### [DATA SECTION]
_ _ _ _ _
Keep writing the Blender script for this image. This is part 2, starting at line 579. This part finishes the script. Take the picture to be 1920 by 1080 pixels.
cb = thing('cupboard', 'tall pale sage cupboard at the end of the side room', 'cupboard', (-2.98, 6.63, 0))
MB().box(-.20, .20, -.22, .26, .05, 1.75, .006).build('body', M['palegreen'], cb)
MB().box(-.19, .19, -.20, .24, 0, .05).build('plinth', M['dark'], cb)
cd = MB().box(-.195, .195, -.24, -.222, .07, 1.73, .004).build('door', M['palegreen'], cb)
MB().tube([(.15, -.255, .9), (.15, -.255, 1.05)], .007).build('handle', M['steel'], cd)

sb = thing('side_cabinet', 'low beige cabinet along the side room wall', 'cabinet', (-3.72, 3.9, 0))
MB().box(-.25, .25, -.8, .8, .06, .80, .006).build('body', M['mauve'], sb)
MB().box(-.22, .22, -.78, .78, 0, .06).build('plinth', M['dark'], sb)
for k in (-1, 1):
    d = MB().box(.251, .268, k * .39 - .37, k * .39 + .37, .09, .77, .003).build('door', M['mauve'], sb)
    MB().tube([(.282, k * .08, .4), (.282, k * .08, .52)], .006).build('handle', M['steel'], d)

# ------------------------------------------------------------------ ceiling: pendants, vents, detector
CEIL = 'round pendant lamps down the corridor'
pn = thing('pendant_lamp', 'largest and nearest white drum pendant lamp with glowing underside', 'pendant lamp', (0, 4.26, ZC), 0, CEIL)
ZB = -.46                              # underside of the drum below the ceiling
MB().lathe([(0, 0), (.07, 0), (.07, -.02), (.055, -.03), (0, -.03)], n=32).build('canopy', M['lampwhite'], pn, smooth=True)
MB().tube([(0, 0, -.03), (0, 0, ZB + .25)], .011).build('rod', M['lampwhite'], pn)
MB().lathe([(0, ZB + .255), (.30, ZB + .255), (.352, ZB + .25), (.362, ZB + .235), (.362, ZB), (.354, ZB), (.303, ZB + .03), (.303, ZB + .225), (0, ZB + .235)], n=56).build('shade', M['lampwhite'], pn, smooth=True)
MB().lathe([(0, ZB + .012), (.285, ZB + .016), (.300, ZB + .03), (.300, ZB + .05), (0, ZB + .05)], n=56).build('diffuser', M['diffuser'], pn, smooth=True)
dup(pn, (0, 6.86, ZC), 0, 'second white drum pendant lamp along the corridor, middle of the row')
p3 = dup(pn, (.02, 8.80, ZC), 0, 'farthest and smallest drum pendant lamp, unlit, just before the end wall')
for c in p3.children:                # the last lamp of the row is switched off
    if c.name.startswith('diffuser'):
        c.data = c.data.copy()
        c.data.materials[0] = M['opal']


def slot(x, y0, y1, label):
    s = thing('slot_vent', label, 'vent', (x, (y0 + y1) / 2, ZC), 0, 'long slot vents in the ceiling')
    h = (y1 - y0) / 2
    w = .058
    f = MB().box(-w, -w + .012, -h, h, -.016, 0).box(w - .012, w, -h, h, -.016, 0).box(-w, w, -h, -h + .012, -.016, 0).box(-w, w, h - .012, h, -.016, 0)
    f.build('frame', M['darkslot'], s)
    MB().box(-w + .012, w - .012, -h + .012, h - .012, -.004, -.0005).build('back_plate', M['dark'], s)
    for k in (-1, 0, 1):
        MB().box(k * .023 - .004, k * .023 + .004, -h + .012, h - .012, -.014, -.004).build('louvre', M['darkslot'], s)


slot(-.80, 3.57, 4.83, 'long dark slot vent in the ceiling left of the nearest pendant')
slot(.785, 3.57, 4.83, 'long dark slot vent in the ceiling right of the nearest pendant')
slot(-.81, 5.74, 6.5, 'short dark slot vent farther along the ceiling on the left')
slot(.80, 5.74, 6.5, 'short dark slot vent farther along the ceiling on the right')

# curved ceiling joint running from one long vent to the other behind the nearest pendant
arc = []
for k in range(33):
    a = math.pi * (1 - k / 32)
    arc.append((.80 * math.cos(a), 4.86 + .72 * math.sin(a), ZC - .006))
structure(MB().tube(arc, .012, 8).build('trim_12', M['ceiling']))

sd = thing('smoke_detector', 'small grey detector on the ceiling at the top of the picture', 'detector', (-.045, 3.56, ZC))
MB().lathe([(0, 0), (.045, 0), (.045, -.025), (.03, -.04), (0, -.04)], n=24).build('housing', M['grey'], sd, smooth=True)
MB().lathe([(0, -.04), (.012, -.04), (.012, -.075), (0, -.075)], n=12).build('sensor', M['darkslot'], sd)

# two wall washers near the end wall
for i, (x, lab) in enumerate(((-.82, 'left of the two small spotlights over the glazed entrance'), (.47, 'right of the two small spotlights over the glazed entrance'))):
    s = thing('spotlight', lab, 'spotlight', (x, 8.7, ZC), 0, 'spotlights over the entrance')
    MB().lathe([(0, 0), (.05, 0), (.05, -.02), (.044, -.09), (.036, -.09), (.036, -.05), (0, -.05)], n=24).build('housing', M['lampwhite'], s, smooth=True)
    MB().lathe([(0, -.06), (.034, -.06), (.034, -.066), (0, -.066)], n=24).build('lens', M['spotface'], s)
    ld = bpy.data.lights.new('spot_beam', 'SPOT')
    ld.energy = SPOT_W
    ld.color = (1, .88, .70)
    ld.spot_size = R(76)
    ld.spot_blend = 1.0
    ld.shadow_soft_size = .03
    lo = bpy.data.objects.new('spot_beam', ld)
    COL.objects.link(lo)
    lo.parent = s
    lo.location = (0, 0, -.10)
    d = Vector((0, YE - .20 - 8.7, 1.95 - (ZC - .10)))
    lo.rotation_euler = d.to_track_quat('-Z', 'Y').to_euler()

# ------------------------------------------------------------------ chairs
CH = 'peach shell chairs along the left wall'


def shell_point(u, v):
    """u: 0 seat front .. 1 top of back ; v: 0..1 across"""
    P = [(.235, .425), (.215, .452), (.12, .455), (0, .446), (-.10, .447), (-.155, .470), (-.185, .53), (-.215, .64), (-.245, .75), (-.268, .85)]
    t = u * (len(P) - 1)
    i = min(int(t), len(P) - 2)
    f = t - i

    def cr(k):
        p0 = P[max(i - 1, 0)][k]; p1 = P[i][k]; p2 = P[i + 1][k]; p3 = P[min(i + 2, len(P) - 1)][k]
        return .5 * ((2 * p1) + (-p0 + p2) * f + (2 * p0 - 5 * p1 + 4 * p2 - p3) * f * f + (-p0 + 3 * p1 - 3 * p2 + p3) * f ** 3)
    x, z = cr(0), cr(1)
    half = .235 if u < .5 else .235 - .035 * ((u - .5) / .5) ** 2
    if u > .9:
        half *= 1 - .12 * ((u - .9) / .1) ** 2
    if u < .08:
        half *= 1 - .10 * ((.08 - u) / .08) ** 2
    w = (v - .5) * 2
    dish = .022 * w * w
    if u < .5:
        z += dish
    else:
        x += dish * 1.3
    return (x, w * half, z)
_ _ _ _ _
### [DIRECTIONS FOR THIS TASK]
Print only the lines that run from the start of the listing to the line bearing "1.05)], .007).build('handle', M['steel'], cd)"; please keep the first line and that last one, exactly as they appear.

### [SOLVED EXERCISE]
Keep writing the Blender script for this image. This is part 2, starting at line 579. This part finishes the script. Take the picture to be 1920 by 1080 pixels.
cb = thing('cupboard', 'tall pale sage cupboard at the end of the side room', 'cupboard', (-2.98, 6.63, 0))
MB().box(-.20, .20, -.22, .26, .05, 1.75, .006).build('body', M['palegreen'], cb)
MB().box(-.19, .19, -.20, .24, 0, .05).build('plinth', M['dark'], cb)
cd = MB().box(-.195, .195, -.24, -.222, .07, 1.73, .004).build('door', M['palegreen'], cb)
MB().tube([(.15, -.255, .9), (.15, -.255, 1.05)], .007).build('handle', M['steel'], cd)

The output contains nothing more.